Regierung und SPD kritisieren Sarrazin

Regierung und SPD kritisieren Sarrazin
Es ist wieder so weit: Thilo Sarrazin bringt Freund wie Feind gegen sich auf. Andrea Nahles spart nicht mit Kritik und wünscht sich den Parteiaustritt des "unterbeschäftigen Bundesbankers".

Bundesbank-Vorstand Thilo Sarrazin ist wegen seiner Äußerungen über mangelnde Integrationsbereitschaft von Ausländern in die Kritik geraten. Sowohl die Bundesregierung als auch Sarrazins Partei, die SPD, grenzten sich am Mittwoch in scharfer Form von dem früheren Berliner Finanzsenator ab. Die Grünen forderten, den 65-Jährigen von seinem Vorstandsposten abzuberufen.

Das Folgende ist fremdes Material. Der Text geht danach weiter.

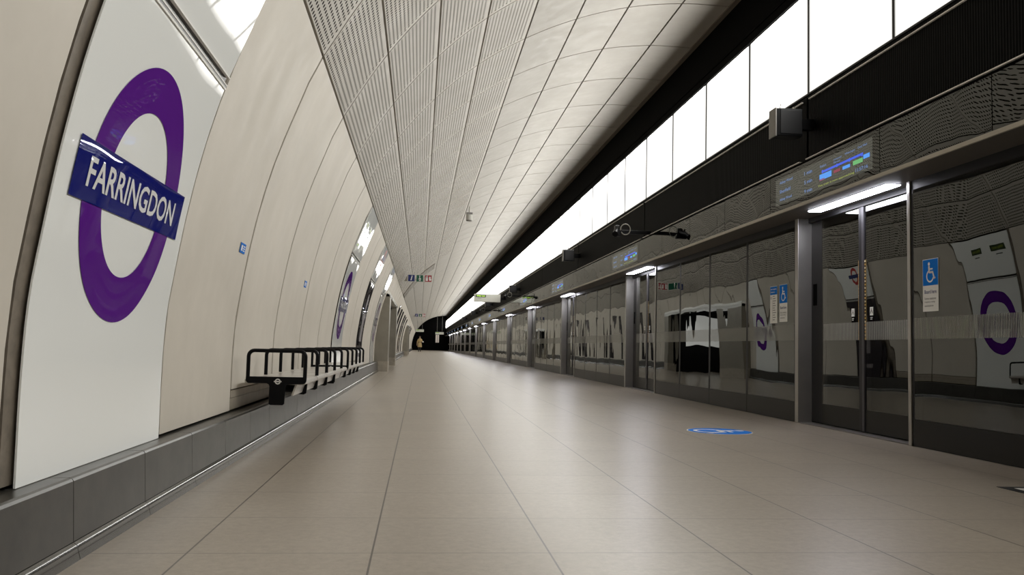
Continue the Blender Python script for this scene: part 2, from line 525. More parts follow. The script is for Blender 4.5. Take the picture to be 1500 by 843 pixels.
def sheet(bm, y0, y1, s0, s1, off=0.0, th=0.025, ns=6, mi=0, uv=True):
    """a curved panel with turned-back edges"""
    L = bm.loops.layers.uv.verify()
    S_ = [s0 + (s1 - s0) * k / ns for k in range(ns + 1)]
    A = [(bm.verts.new(wall_pt(y0, q, off)), bm.verts.new(wall_pt(y1, q, off))) for q in S_]
    A2 = [(bm.verts.new(wall_pt(y0, q, off)), bm.verts.new(wall_pt(y1, q, off))) for q in S_]
    B = [(bm.verts.new(wall_pt(y0, q, off - th)), bm.verts.new(wall_pt(y1, q, off - th))) for q in S_]
    for k in range(ns):
        f = bm.faces.new((A[k][0], A[k][1], A[k + 1][1], A[k + 1][0])); f.material_index = mi; f.smooth = True
        for lp, (u, v) in zip(f.loops, ((0, S_[k] - s0), (y1 - y0, S_[k] - s0), (y1 - y0, S_[k + 1] - s0), (0, S_[k + 1] - s0))):
            lp[L].uv = (u, v)
        for q in (0, 1):
            f = bm.faces.new((A2[k][q], A2[k + 1][q], B[k + 1][q], B[k][q])); f.material_index = mi
    for k in (0, ns):
        f = bm.faces.new((A2[k][0], A2[k][1], B[k][1], B[k][0])); f.material_index = mi
def build_raw(name, bm, mats, parent=None, kind=None):
    me = bpy.data.meshes.new(name); bm.to_mesh(me); bm.free()
    for m in mats: me.materials.append(m)
    return link(bpy.data.objects.new(name, me), parent, kind)

Y0, PITCH = 4.114, 1.50
YJ = lambda k: Y0 + PITCH * k
K_START, K_END = -8, 80
Y_BACK, Y_END = YJ(K_START), 125.0
SIGN_K = {-1: 'roundel', 5: 'roundel', 8: 'dark', 11: 'roundel'}
PORTALS = [(13, 17), (37, 41)]
FARDARK = {20: 1, 22: 1, 24: 1, 27: 1, 29: 1, 32: 1, 44: 1, 47: 1, 50: 1}
def in_portal(k):
    return any(a <= k < b for a, b in PORTALS)
G = 0.012

# ------------------------------------------------------------------ setting: floor, ceiling, walls
bm = bmesh.new()
quad(bm, [(-1.06, Y_BACK, 0), (4.02, Y_BACK, 0), (4.02, Y_END, 0), (-1.06, Y_END, 0)])
for a, b in PORTALS:
    quad(bm, [(-5.5, YJ(a), 0.0), (-1.06, YJ(a), 0.0), (-1.06, YJ(b), 0.0), (-5.5, YJ(b), 0.0)])
quad(bm, [(4.02, Y_BACK, 0), (4.02, Y_BACK, -1.1), (4.02, Y_END, -1.1), (4.02, Y_END, 0)])
build_raw('floor', bm, [M['floor']], kind='structure')
bm = bmesh.new()
quad(bm, [(4.02, Y_BACK, -1.1), (7.2, Y_BACK, -1.1), (7.2, Y_END, -1.1), (4.02, Y_END, -1.1)])
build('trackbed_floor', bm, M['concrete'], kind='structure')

bm = bmesh.new()
for k in range(K_START, K_END):
    y0, y1 = YJ(k) + G, YJ(k + 1) - G
    for r in range(8):
        holes = r < 4 and y0 < 33
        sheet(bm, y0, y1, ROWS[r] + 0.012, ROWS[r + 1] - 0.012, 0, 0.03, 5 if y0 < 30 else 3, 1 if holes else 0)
    # shallow cover strip behind each cross joint
    if k > K_START:
        for r in range(8):
            for j in range(3):
                s0 = ROWS[r] + (ROWS[r + 1] - ROWS[r]) * j / 3; s1 = ROWS[r] + (ROWS[r + 1] - ROWS[r]) * (j + 1) / 3
                quad(bm, [wall_pt(YJ(k) - 0.02, s0 + (0.012 if j == 0 else 0), -0.012), wall_pt(YJ(k) + 0.02, s0 + (0.012 if j == 0 else 0), -0.012),
                          wall_pt(YJ(k) + 0.02, s1, -0.012), wall_pt(YJ(k) - 0.02, s1, -0.012)], 2)
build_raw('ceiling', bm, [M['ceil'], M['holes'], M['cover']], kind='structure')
bm = bmesh.new()
pts = [prof(s, -0.09) for s in [ROWS[0] - 0.1 + i * (ROWS[8] - ROWS[0] + 0.1) / 30 for i in range(31)]]
for a, b in zip(pts, pts[1:]):
    quad(bm, [(a[0], Y_BACK, a[1]), (a[0], Y_END, a[1]), (b[0], Y_END, b[1]), (b[0], Y_BACK, b[1])])
build_raw('ceiling_backing', bm, [M['backing']], kind='structure')
bm = bmesh.new()      # ribbed arch where the passage vault meets the ceiling
for i in range(26):
    s0 = ROWS[0] + 0.02 + i * 0.072
    ya = 32.3 + i * 0.09
    x0, z0 = prof(s0, 0.035); x1, z1 = prof(s0 + 0.045, 0.035); xb, zb = prof(s0 + 0.045, -0.02); xa, za = prof(s0, -0.02)
    a = [bm.verts.new(p) for p in ((x0, ya, z0), (x1, ya, z1), (xb, ya, zb), (xa, ya, za))]
    b = [bm.verts.new(p) for p in ((x0, ya + 2.2, z0), (x1, ya + 2.2, z1), (xb, ya + 2.2, zb), (xa, ya + 2.2, za))]
    for q in range(4):
        bm.faces.new((a[q], a[(q + 1) % 4], b[(q + 1) % 4], b[q]))
    bm.faces.new(a[::-1]); bm.faces.new(b)
build('trim_vault', bm, M['ceil'], kind='structure')

# left wall cladding
bm = bmesh.new()
s_port = s_at_z(2.08)
for k in range(K_START, K_END):
    y0, y1 = YJ(k) + 0.018, YJ(k + 1) - 0.018
    if k in SIGN_K:
        continue
    sa = 0.0
    if in_portal(k):
        sa = s_port
    if 1 <= k <= 4 or 6 <= k <= 7:
        sheet(bm, y0, y1, 0.13, S_LINE1 - 0.008, 0, 0.03, 12, 0)
        sheet(bm, y0, y1, 0.075, 0.122, -0.004, 0.03, 1, 2)
        sheet(bm, y0, y1, 0.0, 0.072, -0.006, 0.03, 1, 2)
    else:
        sheet(bm, y0, y1, sa, S_LINE1 - 0.008, 0.0, 0.03, 12 if y0 < 30 else 7, 0)
    if not in_portal(k):
        for j in range(8):
            s0 = S_LINE1 * j / 8; s1 = S_LINE1 * (j + 1) / 8
            quad(bm, [wall_pt(YJ(k) - 0.02, s0, -0.012), wall_pt(YJ(k) + 0.02, s0, -0.012), wall_pt(YJ(k) + 0.02, s1, -0.012), wall_pt(YJ(k) - 0.02, s1, -0.012)], 1)
build_raw('wall_left', bm, [M['clad'], M['cover'], M['shelf_stone']], kind='structure')
bm = bmesh.new()
segs = []
y = Y_BACK
for a, b in PORTALS + [(K_END, K_END)]:
    segs.append((y, YJ(a) if a != K_END else Y_END)); y = YJ(b) if b != K_END else y
for ya, yb in segs:
    pp = [(-1.245, -0.02)] + [prof(S_LINE1 * i / 12, -0.07) for i in range(13)]
    for a, b in zip(pp, pp[1:]):
        quad(bm, [(a[0], ya, a[1]), (a[0], yb, a[1]), (b[0], yb, b[1]), (b[0], ya, b[1])])
for a, b in PORTALS:
    p0, p1 = prof(s_port, -0.07), prof(S_LINE1, -0.07)
    quad(bm, [(p0[0], YJ(a), p0[1]), (p0[0], YJ(b), p0[1]), (p1[0], YJ(b), p1[1]), (p1[0], YJ(a), p1[1])])
build_raw('wall_left_backing', bm, [M['backing']], kind='structure')

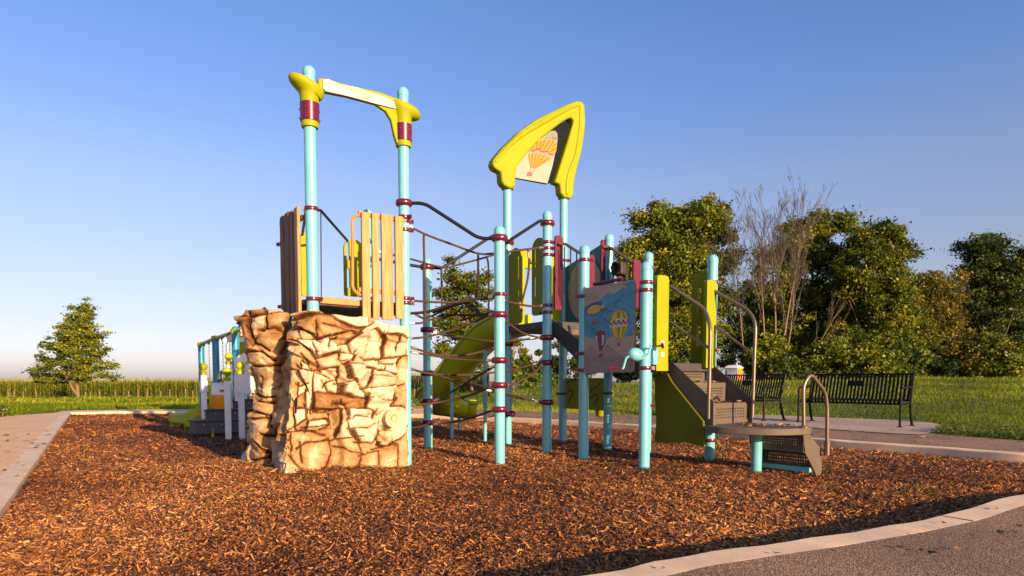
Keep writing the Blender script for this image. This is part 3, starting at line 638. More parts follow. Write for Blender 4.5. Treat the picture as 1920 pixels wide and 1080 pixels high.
# trees seen through the play structure
tree('young_tree', 'yellow green leafy tree behind the rope net and green slide', 'tree', 884, 30, 735, [(872, 528, 40, 40), (905, 560, 40, 46), (848, 585, 34, 44), (880, 640, 55, 48), (925, 620, 24, 44), (838, 640, 28, 44), (860, 690, 46, 34), (842, 540, 30, 34)], 25500, LEAF['ash'], 0.117, .34, 13, .09, None, zbase=.3)
tree('young_tree', 'small leafy tree in the gap right of the nearest blue post', 'tree', 962, 36, 730, [(958, 640, 20, 40), (968, 675, 22, 28)], 7650, LEAF['ash'], 0.125, .3, 16, .05, None, nlimb=10)
tree('young_tree', 'leafy tree behind the upper deck posts, left of the big maple', 'tree', 1078, 40, 725, [(1072, 655, 18, 44), (1090, 680, 25, 34)], 10200, LEAF['ash'], 0.140, .34, 14, .07, None, nlimb=10)
for px, py, rx, ry, mt, lab in ((982, 694, 24, 18, 'dark', 'low dark bush far off, left of the gap of sky under the upper deck'), (1018, 684, 20, 30, 'dark', 'dark rounded bush far off in the gap of sky under the upper deck'), (1043, 692, 18, 22, 'dark', 'dark bush far off beside the tall blue post under the upper deck')):
    tree('bush', lab, 'bush', px, 62, 725, [(px, py, rx, ry)], 5000, LEAF[mt], .26, .5, 12, .06, 'far bushes below the upper deck', nlimb=8)
for px, Y, py, rx, ry, lab in ((990, 27, 716, 32, 12, 'low leafy bush on the lawn crest left of the blue post'), (1035, 27.5, 717, 22, 11, 'low leafy bush on the lawn crest between two blue posts')):
    tree('bush', lab, 'bush', px, Y, 725, [(px, py, rx, ry)], 5950, LEAF['fresh'], 0.094, .2, 22, .03, None, nlimb=6)
# the young maple on the left lawn
tree('young_maple', 'lone young maple on the left lawn in front of the corn', 'tree', 148, 46, 748, [(163, 572, 6, 13), (161, 580, 9, 16), (157, 592, 14, 20), (152, 598, 18, 26), (165, 584, 9, 18), (135, 588, 9, 20), (122, 606, 14, 24), (172, 622, 24, 28), (140, 625, 30, 30), (106, 645, 26, 16), (150, 650, 46, 30), (182, 652, 22, 18), (84, 676, 22, 12), (196, 684, 20, 13), (140, 688, 64, 20), (108, 708, 42, 15), (180, 706, 36, 15), (140, 665, 50, 34), (150, 625, 32, 34)], 27200, LEAF['maple'], 0.133, .30, 20, .15, None, 'barkpale', fork=[(-.55, 1.3)], nlimb=34, flat=.45, depth=1.0)
# small plants at the far left lawn edge
tree('bush', 'small leafy plant at the far left edge of the lawn', 'bush', 5, 15.5, 772, [(4, 768, 12, 6)], 900, LEAF['fresh'], .05, .08, 60, .01, None, nlimb=4)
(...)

SPD-Generalsekretärin Andrea Nahles Bundesbank-Vorstandsmitglied Thilo Sarrazin wegen dessen Äußerungen über mangelnde Integrationsbereitschaft von Ausländern vorgeworfen, den Namen der SPD zu missbrauchen. "Sarrazin ist ein unterbeschäftigter Bundesbanker mit ausgeprägter Profilneurose", sagte Nahles dem "Hamburger Abendblatt" (Donnerstag). "Das allein wäre noch nicht bemerkenswert, aber er missbraucht den Namen der SPD." Wer einzelne Bevölkerungsgruppen pauschal verächtlich mache und gegeneinander aufbringe, treibe ein perfides, vergiftetes Spiel mit Ängsten und Vorurteilen und habe mit den Werten und Überzeugungen der SPD rein gar nichts mehr zu tun, sagte Nahles.

Grünen-Chefin Claudia Roth sagte "Handelsblatt Online", Sarrazins Abberufung sei überfällig. Bundesfinanzminister Wolfgang Schäuble (CDU) betonte, er würde sich schämen, wenn ein Mitglied seiner Partei solche Äußerungen von sich gäbe. "Das ist ein Problem, und darüber muss Herr Weber nachdenken." Allerdings habe Axel Weber, der Präsident der Bundesbank, hier nur einen begrenzten Handlungsspielraum. Sarrazin hatte schon früher mit ähnlichen Äußerungen für Unmut der Bundesbanker gesorgt.

Der Bürgermeister des Berliner Bezirks Neukölln, Heinz Buschkowsky (SPD) räumte ein: "Die Probleme, die er benennt, die gibt es, keine Frage. Wir haben Parallelgesellschaften, wir haben Bildungsferne, wir haben Menschen, die sich im Sozialsystem eingerichtet haben, und wir haben Menschen, die das Sozialsystem als Lebensgrundlage benutzen und, Scheiß Deutsche sagen", sagte Buschkowsky im Deutschlandradio Kultur. Dies jedoch "als eine Art Marke allen Zuwanderern anzukleben", halte er für falsch. Eine Volkspartei wie die SPD müsse aber unbequeme und auch lästige Meinungen in sich dulden.

Das Berliner Haus der Kulturen der Welt will eine Diskussion mit Sarrazin absagen, wenn dabei keine politische Gegenstimme zu Wort kommt. Das Haus teilte am Mittwoch mit, Sarrazin und sein Verlag hätten die Einladung eines kritischen Gesprächspartners abgelehnt. "Bleibt es bei dieser Haltung, wird die Veranstaltung bei uns nicht stattfinden", sagte Intendant Bernd M. Scherer. Die Deutsche Verlags- Anstalt (DVA) widersprach der Darstellung. Das Literaturfestival Berlin habe mit dem Verlag vereinbart, dass die Veranstaltung eine Buchpräsentation mit einem moderierten Gespräch werde.